7. Further, in AIR 1977 SC 170 the Apex Court has held that:

"A party will not normally be allowed to cross-examine its own witness and declare the same hostile, unless the Court is satisfied that the statement of the witness exhibits an element of hostility or that he has resiled from a material statement which he made before an earlier authority or where the Court is satisfied that the witness is not speaking the truth and it may be necessary to cross-examine him to get out the truth."

This observation made by the Apex Court would make it abundantly clear that the Courts cannot presuppose that there is every likelihood that the witness will turn hostile and not support the case. There must be something concrete before the Court to come to a conclusion that it should permit cross-examination of the witness as contemplated under Section 154 of the Indian Evidence Act.

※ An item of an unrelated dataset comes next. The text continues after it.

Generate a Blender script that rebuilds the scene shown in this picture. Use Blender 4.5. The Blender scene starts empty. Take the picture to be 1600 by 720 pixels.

8. The Learned Counsel for the petitioner also relied upon a decision of the Apex Court in the "case of Dahyabhai Chhaganbhai Thakkar v. State of Gujarat, where according to her it is held that it is really not necessary for the witness to give evidence against a person who called him as a witness to cross-examine him and an apprehension that he is not likely to support the case is a good reason for the Court to exercise powers under Section 154 of the Evidence Act and permit the party to cross-examination his own witness. To my mind, the reading of the Judgment does not give such an indication. In fact, this decision fell for consideration in the earlier cited Supreme Court decision . Taking into consideration the observation made by the Supreme Court in the said decision that unless there are compelling reasons, the Court shall not permit the party to invoke Section 154 of the Evidence Act, I do not find any merit in this writ petition. The writ petition stands rejected. But however, it is open to the petitioner to make an application if ultimately the evidence of the witness does not support her case and seek permission to cross-examine the witness. If such an application is made, the same shall be considered by the Trial Court in accordance with law.